Fra l’altro le simulazioni effettuate da The European House – Ambrosetti indicano che l’adozione di politiche di corporate wellbeing può portare a un incremento del 20% di produttività rispetto alla media delle aziende che non le adottano, con un valore aggiunto per addetto pari a quasi 60mila euro, a fronte di una media attuale di 50mila euro. Una precedente ricerca, sempre del The European House – Ambrosetti, aveva stimato che sul fronte economico, in termini di “attivazione” del mercato e di beneficio concreto per il lavoratore, a fronte di una spesa media dell’azienda in corporate wellbeing di 2.500 euro pro capite (servizi di assistenza alla famiglia, supporto al lavoro, istruzione e cultura, sanità e previdenza) viene innescato nel complesso un valore reale pari a oltre 11mila euro (“moltiplicatore” di 4,5 volte): ora in questo passaggio successivo viene inquadrato quanto è l’impatto in termini di retention dei talenti, gestione positiva del turnover, produttività.

L’analisi, a questo proposito, segnala, quindi, come l’adozione di una strategia aziendale strutturata di corporate wellbeing nel pacchetto retributivo dei dipendenti permette «alle aziende di agire non solo sulla leva fiscale ma anche su quella del “moltiplicatore” economico, migliorando così la propria attrattività e distintività sul mercato del lavoro in un contesto di crescente difficoltà di recruiting e dimissioni da parte dei dipendenti».

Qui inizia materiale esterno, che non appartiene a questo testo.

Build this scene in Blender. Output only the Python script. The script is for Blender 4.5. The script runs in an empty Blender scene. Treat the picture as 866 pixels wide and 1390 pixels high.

Il costo del turnover per le aziende

Sono state inoltre identificate le variabili chiave per la stima del costo del turnover per le aziende italiane, riclassificando tali variabili a seconda del settore economico (Industria e Servizi) e della classe dimensionale (piccola, media e grande impresa). Così, ipotizzando un costo del turnover del 50% sulla Ral (retribuzione annua lorda), ogni singolo dipendente dimissionario costa in media all’azienda più di 11mila euro, con picchi nell’industria e nelle grandi imprese. «Agire sulla capacità di retention potrebbe consentire alle aziende di ridurre il costo del turnover complessivo, con un beneficio di circa il 16% sul costo annuo del personale (i settori più beneficiati sarebbero in tal caso Servizi e piccole imprese)».

I vantaggi dei benefit per le aziende

Un elemento importante dal momento che è già stato assodato che incrementare l’offerta di benefit non monetari ai propri dipendenti permetterebbe alle aziende di ridurre il costo del lavoro, attraverso una duplice leva: il beneficio fiscale (grazie alla detassazione di tali benefit, come effetto sostitutivo) e l’innovazione delle strategie retributive (grazie a quell’effetto moltiplicatore economico del corporate wellbeing di cui si è già detto pari a 4,5). Per avere tuttavia uno schema più evidente è stato calcolato che assumendo un incremento del valore economico dei benefit del 50% si innescherebbe «così un risparmio annuo fiscale compreso tra 5.500 euro per le Pmi e 380mila euro per le grandi aziende e, dall’altro, si genererebbe un ulteriore impatto di +2.800 euro di valore creato per il dipendente a fronte di circa 600 euro di spesa, pari al 12% della retribuzione annua lorda annuale media in Italia».